- **MATERIAL**:
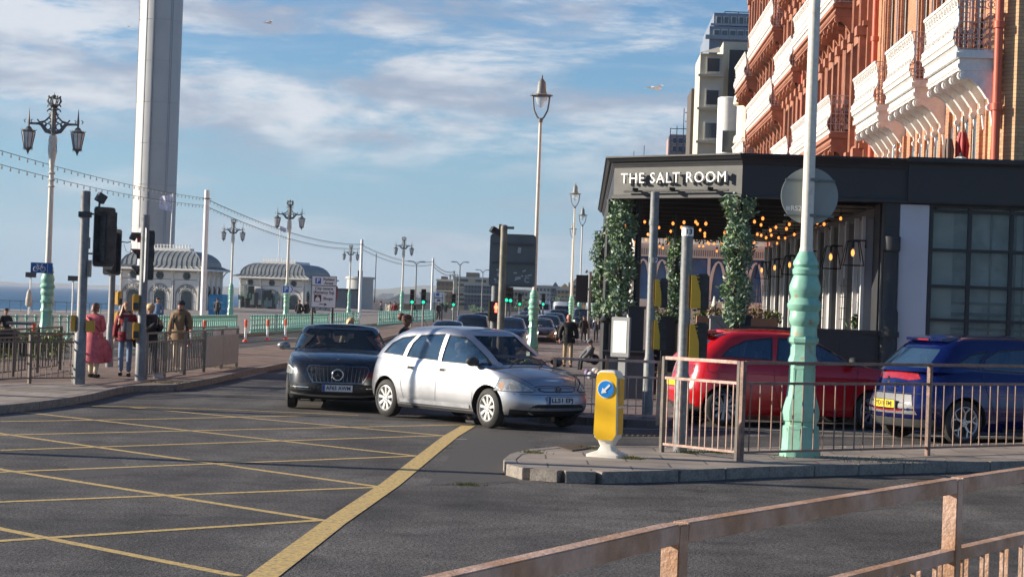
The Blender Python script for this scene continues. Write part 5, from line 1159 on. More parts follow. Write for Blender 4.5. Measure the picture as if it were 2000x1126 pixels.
b = MB(); b.bb(5.9,14,37.93,37.99,ZB+.02,ZT+.04); b.bb(5.85,14,37.80,37.90,ZT-.05,ZT+.01); b.build('fascia_return', BF, rs)
ins = offs(path,-.2)
b = MB(); b.add([(p[0],p[1],ZT-.08) for p in ins]+[(14,62,ZT-.08)],[(0,1,2,3,4)]); b.add([(p[0],p[1],ZT-.18) for p in ins]+[(14,62,ZT-.18)],[(0,1,2,3,4)]); b.build('canopy_roof', BF, rs)
b = MB()
for k in range(12): y = 40.5+k*1.9; b.bb(.75,5.5,y,y+.12,ZB-.02,ZB+.28)
for k in range(5): x = 1.2+k*1.0; b.bb(x,x+.1,40.6,62,ZB+.28,ZB+.42)
b.build('ceiling_beam', BF, rs)
b = MB(); b.bb(4.6,5.6,40.3,62,ZB+.0,ZB+.04); b.build('soffit', mat('soffit_cream',(.34,.31,.27),.7), rs)
# sign letters on the chamfered face
v = Vector((PC[0]-PB[0], PC[1]-PB[1])); ln = v.length; ang = math.atan2(-v.y,-v.x)
mid = ((PB[0]+PC[0])/2, (PB[1]+PC[1])/2); nrm = Vector((v.y,-v.x)).normalized(); nrm = nrm if nrm.y < 0 else -nrm
sg = bpy.data.objects.new('sign_lettering', None); COL.objects.link(sg); sg.parent = rs; sg.location = (mid[0]+nrm.x*.10, mid[1]+nrm.y*.10, 4.30); sg.rotation_euler = (0,0,ang)
t_ = text('THE SALT ROOM', .285, mat('letter_white',(.85,.84,.80),.4,var=0), sg, (.0,0,0), ext=.03, bold=.0, sp=1.16, name='lettering')
wd = t_.dimensions.x; t_.scale = (2.52/wd*1.0,1,1)
b = MB(); b.tube([(-1.2,.0,-.24),(1.3,.0,-.24)],.02,6)
for x in (-.9,0,.9): b.bb(x-.04,x+.04,-.16,.02,-.24,-.18)
b.build('sign_lamp_bar', BF, sg)
# weathered chamfer face panel, its black lifted to look sunlit, 3 mm proud
pb, pc = Vector((PB[0],PB[1])), Vector((PC[0],PC[1])); cN = nrm*.006
b = MB(); b.add([(pb.x+cN.x,pb.y+cN.y,ZB+.07),(pc.x+cN.x,pc.y+cN.y,ZB+.07),(pc.x+cN.x,pc.y+cN.y,ZT-.17),(pb.x+cN.x,pb.y+cN.y,ZT-.17)],[(0,1,2,3)]); b.build('sign_board', BFG, rs)
# front wall facing the camera: column, grey panel, glazed wall
def pxa(px, bd): return (px-1000)/4000*bd-.035*bd
b = MB(); b.bb(5.50,5.78,38.05,38.35,0,ZB); b.lathe([(0,.17),(1.9,.17),(2.0,.13),(3.0,.13),(3.05,.17),(3.3,.17)],(5.64,38.0,0),12); b.lathe([(1.45,.20),(1.55,.20)],(5.64,38,0),12); b.build('front_column', BF, rs, 35)
b = MB(); b.bb(5.79,6.33,38.06,38.16,.1,ZB-.02); b.build('grey_panel', mat('panel_lilac_grey',(.56,.56,.60),.6,var=.05,scale=2), rs, bevel=.01)
b = MB(); b.bb(6.33,14,38.30,38.5,0,1.3); b.bb(6.33,14,38.5,38.8,1.3,ZB); b.bb(5.5,14,38.6,39.4,0,ZB); b.build('side_wall', BF, rs)
mulls = [6.38,7.09,7.86,8.64,9.43]; rowz = [3.81,3.09,2.42,1.80,1.40]
b = MB()
for x in mulls: b.bb(x-.035,x+.035,38.10,38.2,1.3,ZB)
for z in rowz+[3.9]: b.bb(6.34,14,38.11,38.19,z-.03,z+.03)
b.build('glazing_bar', BF, rs)
GP = bpy.data.materials.new('old_glass'); GP.use_nodes = True; t = GP.node_tree; gb = t.nodes['Principled BSDF']; gb.inputs['Roughness'].default_value = .08; gb.inputs['Specular IOR Level'].default_value = .9
tcx = t.nodes.new('ShaderNodeTexCoord'); mp = t.nodes.new('ShaderNodeMapping'); mp.inputs['Scale'].default_value = (2.2,1,.5); t.links.new(tcx.outputs['Object'], mp.inputs[0]); nz = t.nodes.new('ShaderNodeTexNoise'); nz.inputs['Scale'].default_value = 2.2; nz.inputs['Detail'].default_value = 2; t.links.new(mp.outputs[0], nz.inputs[0])
bp = t.nodes.new('ShaderNodeBump'); bp.inputs['Strength'].default_value = .35; bp.inputs['Distance'].default_value = .05; t.links.new(nz.outputs[0], bp.inputs['Height']); t.links.new(bp.outputs[0], gb.inputs['Normal']); gb.inputs['Alpha'].default_value = .30; gb.inputs['Base Color'].default_value = (.06,.09,.09,1)
for i,x in enumerate(mulls):
    x1 = mulls[i+1] if i+1 < len(mulls) else 11
    for j in range(4):
        g = MB(); g.bb(x+.036,x1-.036,38.15,38.16,rowz[j+1]+.031,rowz[j]-.031); g.build('pane', GP, rs, fix=False)
b = MB(); b.bb(6.43,6.81,38.22,38.26,1.35,3.8); b.build('blind', mat('blind_pale',(.72,.80,.72),.8,var=.1,scale=3), rs)
b = MB(); 
for z in (1.5,1.62,1.9,2.1): b.bb(6.6,9.5,38.24,38.27,z,z+.05)
for x in (7.5,7.95,8.1,8.6): b.bb(x,x+.03,38.24,38.27,1.4,3.8)
b.bb(8.15,8.24,38.22,38.25,1.95,2.15); b.build('interior_shelf', mat('inside_grey',(.30,.34,.32),.7), rs)
b = MB(); b.bb(6.5,11,38.275,38.29,1.3,3.9); b.build('curtain', mat('curtain_grey',(.62,.70,.66),.9,var=.3,scale=3), rs)  # blind and curtain paled in place of reflections in the panes
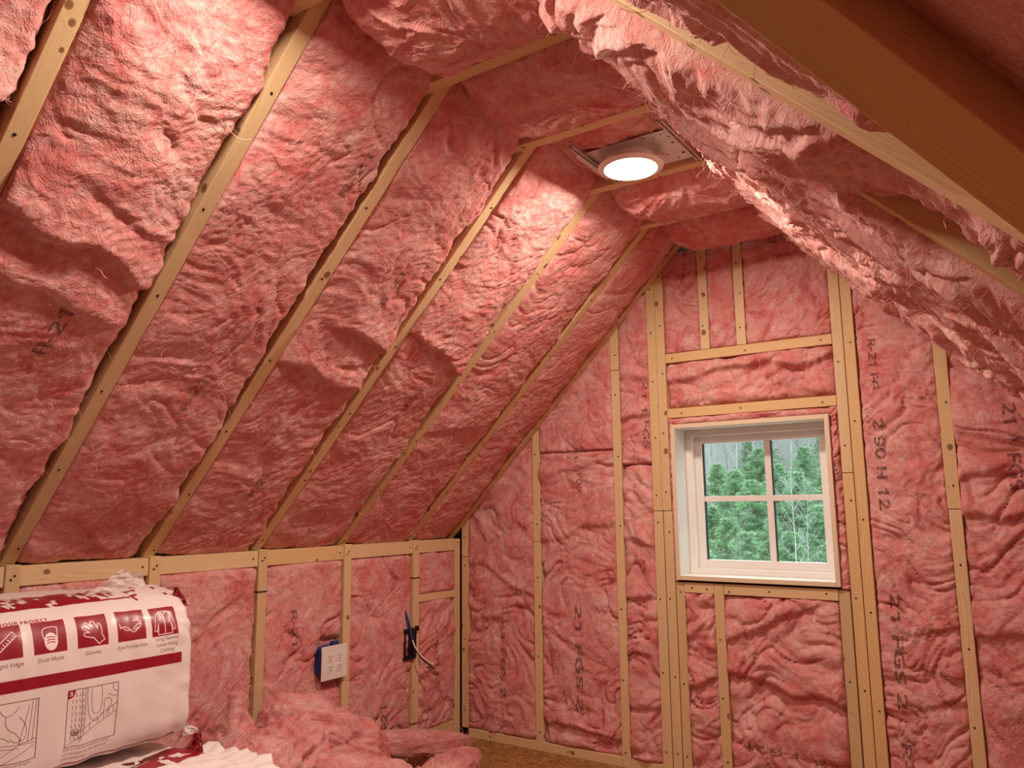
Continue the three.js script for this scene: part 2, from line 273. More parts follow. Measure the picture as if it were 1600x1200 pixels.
// ------------------------------------------------------------------ insulation batts
// o: origin, U V N frame, W x L, surface relief
const pale = [1.0, 0.97, 0.96], rose = [0.97, 0.81, 0.81], deep = [0.92, 0.57, 0.59];
function surface(o) {
  const sd = o.seed * 13.37, st = { puff: 0.010, billow: 0.010, wrinkle: 0.006, fine: 0.0022, freq: 7, stretch: 1, bulge: 0.012, ...o.style };
  const eL = o.edges?.[0] ?? 0.02, eR = o.edges?.[1] ?? 0.03, eB = o.edges?.[2] ?? 0.02, eT = o.edges?.[3] ?? 0.02, er = o.round ?? 0.035;
  const arc = (d, D, r) => (d >= r ? 0 : -D * (1 - Math.sqrt(Math.max(0, 1 - (1 - d / r) ** 2))));
  return (s, t, L) => {
    const x = s * st.stretch, y = t;
    const wx = noise(x * 5 + sd, y * 5, 3.1) * 0.10, wy = noise(x * 5, y * 5 + sd, 8.4) * 0.10;
    let h = st.bulge * Math.sin(Math.PI * clamp(s / o.W, 0, 1)) ** 0.7;
    h += st.puff * 2 * fbm(x * 4.2 + sd, y * 3.4, 1.5, 2);
    const bn = noise((x + wx) * st.freq + sd, (y + wy) * st.freq * 1.25, 5.5), bn2 = noise((x + wx * 1.5) * st.freq * 2.3, (y + wy) * st.freq * 2.6 + sd, 9.5);
    h += st.billow * (Math.pow(Math.abs(bn), 0.75) * 1.7 - 0.55) + st.billow * 0.5 * (Math.pow(Math.abs(bn2), 0.8) * 1.7 - 0.5);
    const rg = 1 - Math.abs(noise((x + wx * 2) * st.freq * 1.7 + sd, (y + wy * 2) * st.freq * 3.4, 2.5)) * 2.2; h += st.wrinkle * Math.max(0, rg) ** 3;
    h += st.fine * (fbm(x * 55 + wx * 90 + sd, y * 60, 4.4, 3) * 2 + 0.7 * noise((x + wx) * 130, (y + wy) * 150, sd));
    if (st.crease) {
      const c1 = noise((x + wx * 2.2) * st.freq * 0.8 + sd * 1.3, (y + wy * 2.2) * st.freq * 1.3, 11.5), c2 = noise((x + wx * 2.5) * st.freq * 1.9, (y + wy * 2.5) * st.freq * 1.7 + sd, 14.5);
      h -= st.crease * (sstep(-0.05, 0.3, noise(x * 6 - sd, y * 5, 21.5)) * Math.exp(-Math.abs(c1) / 0.045) + 0.6 * sstep(0.0, 0.3, noise(x * 7, y * 8 + sd, 27.5)) * Math.exp(-Math.abs(c2) / 0.06));
    }
    if (st.rough) { const a = noise((x + wx * 1.8) * 20 + sd, (y + wy * 1.5) * 8, 6.6), b = noise((x + wx * 1.5) * 42, (y + wy * 1.5) * 19 + sd, 7.7); const c = noise((x + wx) * 9, (y + wy) * 6 + sd, 17.7); h += st.rough * (a * 1.5 + b * 0.8 + c * 1.6 - 0.9 * Math.exp(-((a - 0.05) ** 2) / 0.006) * sstep(-0.1, 0.25, c)); }
    for (const f of o.folds ?? []) {
      const yy = t - (f.t + (f.slope ?? 0) * s + (f.wob ?? 0.02) * 2 * noise(s * 7 + sd, f.t * 9, 0.7)), k = f.half ? sstep(f.half[0], f.half[1], s / o.W) : 1, soft = 0.011;
      const up = 0.5 + 0.5 * Math.tanh(yy / soft);
      h += k * f.a * (up * Math.exp(-Math.max(0, yy) / (f.w ?? 0.06)) - (1 - up) * 0.9 * Math.exp(-Math.max(0, -yy) / (f.w2 ?? 0.03)));
    }
    for (const b of o.dents ?? []) h += b.a * Math.exp(-(((s - b.s) / b.w) ** 2) - (((t - b.t) / (b.l ?? b.w)) ** 2));
    const en = 1 + 0.9 * noise(t * 9 + sd, 0.3, 2.2) + 0.5 * noise(t * 31 + sd, 1.3, 2.2), en2 = 1 + 0.9 * noise(t * 8 - sd, 5.3, 2.2) + 0.5 * noise(t * 33 + sd, 4.3, 2.2), en3 = 1 + 0.8 * noise(s * 11 + sd, 5.3, 7.2);
    h += arc(s, eL, er * Math.max(0.25, en)) + arc(o.W - s, eR, er * Math.max(0.25, en2)) + arc(t, eB, er * Math.max(0.3, en3)) + arc(L - t, eT, er * 1.1 * Math.max(0.3, en3));
    return h + (o.lift ?? 0) + (o.tilt ? o.tilt(s, t) : 0);
  };
}
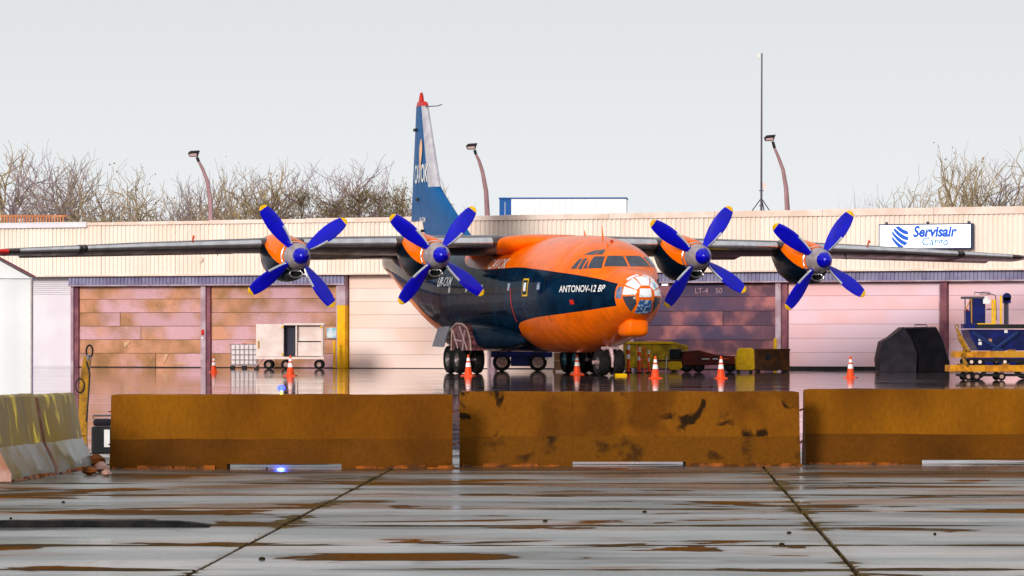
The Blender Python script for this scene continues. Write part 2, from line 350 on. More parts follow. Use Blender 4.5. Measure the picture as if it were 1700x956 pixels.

- **GOAL**:
Locate the word "picture" in the records above, and return each line that has it.

- **EXERCISE OUTPUT**:
The Blender Python script for this scene continues. Write part 5, from line 1159 on. More parts follow. Write for Blender 4.5. Measure the picture as if it were 2000x1126 pixels.
Continue the three.js script for this scene: part 2, from line 273. More parts follow. Measure the picture as if it were 1600x1200 pixels.
The Blender Python script for this scene continues. Write part 2, from line 350 on. More parts follow. Use Blender 4.5. Measure the picture as if it were 1700x956 pixels.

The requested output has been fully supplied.